Вот и вся история. И много лет уже прошло со времени той беседы. И нет уже в живых Геннадия Васильевича. Но тот краткий и простой рассказ его помнится ярко. Словно увидел я тогда несущиеся над Атлантикой табуны лошадей, отлетающих ввысь — к небу.
Боцман Привалов
Право же стоит хотя бы раз послушать музыку парусного аврала. Причем с самого начала. Вот подается исполнительная команда: «Пошел все наверх!» И уже помчались, побежали курсанты и экипаж из кубриков — наверх, на палубу. Сотни ботинок дробно стучат по трапам. И вот уже боцмана взяли свои трубы-матюгальники, и — тут уже звучит настоящий парусный оркестр. Это надо слышать. Представьте себе крепкого, загорелого боцмана с этой медной трубой. И летит над палубой: «Выбирай, б..., бом-брам-бр-р-рас!» Так командует Миша Привалов. У него мужественное, словно бы рубленное топором лицо. Вслушайтесь еще раз, и станет понятно: «Выбирай, б..., бом-брам-бр-р-рас»!

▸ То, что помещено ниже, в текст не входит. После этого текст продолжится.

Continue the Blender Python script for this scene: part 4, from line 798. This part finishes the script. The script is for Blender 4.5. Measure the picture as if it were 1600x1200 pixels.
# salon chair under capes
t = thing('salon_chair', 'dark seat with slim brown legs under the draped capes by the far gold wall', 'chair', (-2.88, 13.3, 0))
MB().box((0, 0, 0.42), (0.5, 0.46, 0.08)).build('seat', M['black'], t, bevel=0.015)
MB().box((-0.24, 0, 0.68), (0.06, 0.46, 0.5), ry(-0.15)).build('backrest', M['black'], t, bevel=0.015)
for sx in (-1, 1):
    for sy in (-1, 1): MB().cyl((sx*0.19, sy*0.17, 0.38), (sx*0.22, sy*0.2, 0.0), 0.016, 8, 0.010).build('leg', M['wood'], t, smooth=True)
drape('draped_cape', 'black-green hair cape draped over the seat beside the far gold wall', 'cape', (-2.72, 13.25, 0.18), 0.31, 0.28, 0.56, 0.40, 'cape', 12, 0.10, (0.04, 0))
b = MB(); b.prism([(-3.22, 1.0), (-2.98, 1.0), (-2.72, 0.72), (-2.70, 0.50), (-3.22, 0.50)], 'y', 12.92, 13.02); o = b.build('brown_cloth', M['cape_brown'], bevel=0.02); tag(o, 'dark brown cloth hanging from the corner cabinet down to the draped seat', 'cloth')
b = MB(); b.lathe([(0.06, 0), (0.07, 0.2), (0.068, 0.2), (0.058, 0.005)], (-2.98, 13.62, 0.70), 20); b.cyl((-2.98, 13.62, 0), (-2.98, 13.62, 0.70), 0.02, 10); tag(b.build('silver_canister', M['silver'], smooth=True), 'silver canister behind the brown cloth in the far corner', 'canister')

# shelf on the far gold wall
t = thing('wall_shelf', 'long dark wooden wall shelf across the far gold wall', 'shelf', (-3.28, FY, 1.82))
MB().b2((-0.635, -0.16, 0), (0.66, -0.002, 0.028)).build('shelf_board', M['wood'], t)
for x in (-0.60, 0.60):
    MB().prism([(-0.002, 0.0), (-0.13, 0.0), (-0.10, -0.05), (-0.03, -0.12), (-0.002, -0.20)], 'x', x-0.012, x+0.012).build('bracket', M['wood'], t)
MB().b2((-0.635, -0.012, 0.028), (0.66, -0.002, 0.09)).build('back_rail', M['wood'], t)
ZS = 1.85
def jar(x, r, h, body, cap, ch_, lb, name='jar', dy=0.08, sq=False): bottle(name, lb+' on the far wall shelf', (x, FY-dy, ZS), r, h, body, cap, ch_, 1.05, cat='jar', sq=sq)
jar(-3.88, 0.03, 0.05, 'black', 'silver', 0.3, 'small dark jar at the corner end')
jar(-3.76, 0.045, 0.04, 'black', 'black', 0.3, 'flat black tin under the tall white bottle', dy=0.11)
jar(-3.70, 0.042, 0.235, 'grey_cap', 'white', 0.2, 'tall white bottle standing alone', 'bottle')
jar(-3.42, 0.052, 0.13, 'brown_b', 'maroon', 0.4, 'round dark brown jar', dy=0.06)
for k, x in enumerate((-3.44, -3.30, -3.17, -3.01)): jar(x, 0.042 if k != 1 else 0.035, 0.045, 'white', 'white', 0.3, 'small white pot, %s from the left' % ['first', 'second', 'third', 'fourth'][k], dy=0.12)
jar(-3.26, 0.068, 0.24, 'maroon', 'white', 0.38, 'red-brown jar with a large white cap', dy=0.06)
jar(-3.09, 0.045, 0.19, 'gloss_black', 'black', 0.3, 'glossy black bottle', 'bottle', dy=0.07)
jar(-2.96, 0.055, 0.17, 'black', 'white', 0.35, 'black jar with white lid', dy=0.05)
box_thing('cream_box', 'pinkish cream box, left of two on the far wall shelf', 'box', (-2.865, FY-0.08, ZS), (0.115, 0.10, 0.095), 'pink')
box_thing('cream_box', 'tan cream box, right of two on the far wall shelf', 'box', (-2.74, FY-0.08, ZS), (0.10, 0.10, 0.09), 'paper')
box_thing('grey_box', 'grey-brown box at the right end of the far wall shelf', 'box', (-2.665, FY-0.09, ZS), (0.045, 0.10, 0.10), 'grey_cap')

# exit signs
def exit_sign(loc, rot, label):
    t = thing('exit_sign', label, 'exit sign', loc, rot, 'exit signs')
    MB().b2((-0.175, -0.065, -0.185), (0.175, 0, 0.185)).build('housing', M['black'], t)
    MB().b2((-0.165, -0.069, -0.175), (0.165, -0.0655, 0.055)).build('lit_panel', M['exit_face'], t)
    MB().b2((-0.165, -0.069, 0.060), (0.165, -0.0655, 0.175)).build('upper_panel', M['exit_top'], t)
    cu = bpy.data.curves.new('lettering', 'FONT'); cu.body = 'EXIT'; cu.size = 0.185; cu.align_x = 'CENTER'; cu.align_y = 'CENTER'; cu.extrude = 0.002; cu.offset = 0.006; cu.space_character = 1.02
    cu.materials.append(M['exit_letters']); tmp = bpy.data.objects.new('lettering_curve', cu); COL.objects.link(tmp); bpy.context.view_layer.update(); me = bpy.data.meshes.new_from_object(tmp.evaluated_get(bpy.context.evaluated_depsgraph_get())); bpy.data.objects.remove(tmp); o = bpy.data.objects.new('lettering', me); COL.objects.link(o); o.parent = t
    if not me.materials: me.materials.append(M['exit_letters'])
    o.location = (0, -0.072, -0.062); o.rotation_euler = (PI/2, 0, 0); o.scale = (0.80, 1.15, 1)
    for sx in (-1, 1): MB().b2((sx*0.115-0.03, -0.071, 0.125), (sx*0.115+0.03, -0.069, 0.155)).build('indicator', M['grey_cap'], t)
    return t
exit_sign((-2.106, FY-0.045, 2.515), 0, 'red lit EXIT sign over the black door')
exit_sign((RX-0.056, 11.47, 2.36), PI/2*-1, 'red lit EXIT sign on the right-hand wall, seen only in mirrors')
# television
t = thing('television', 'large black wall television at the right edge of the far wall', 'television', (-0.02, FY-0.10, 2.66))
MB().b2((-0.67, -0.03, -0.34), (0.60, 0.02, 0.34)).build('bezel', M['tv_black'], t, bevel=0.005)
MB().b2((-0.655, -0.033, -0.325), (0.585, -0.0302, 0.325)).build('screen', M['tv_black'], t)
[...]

А вечером была баня. Мы пошли в сауну. Там был и Миша. Он сидел на полке словно султан — на голове у него был свернут тюрбан из полотенца.
— Как здорово у вас получается командовать, — искренне сказал я ему. И я повторил ту самую «музыкальную» фразу.
И вдруг я увидел, что Миша засмущался.
— Иногда бывает, — сказал он, — сорвется какое-нибудь лишнее слово. Я ведь понимаю, что курсанты еще дети. Но сама наша работа требует жесткости.
Не раз до того и потом я видел, как внимательно и бережно работает Миша с курсантами, как старается объяснить им всю суть непростого парусного дела. По-отечески он заботился о каждом.
Позже я узнал, что у Миши был сын, который погиб год назад. Когда Миша уехал из Владивостока по семейным обстоятельствам, вторая грот-мачта как-то осиротела. Хороший он был, обстоятельный боцман.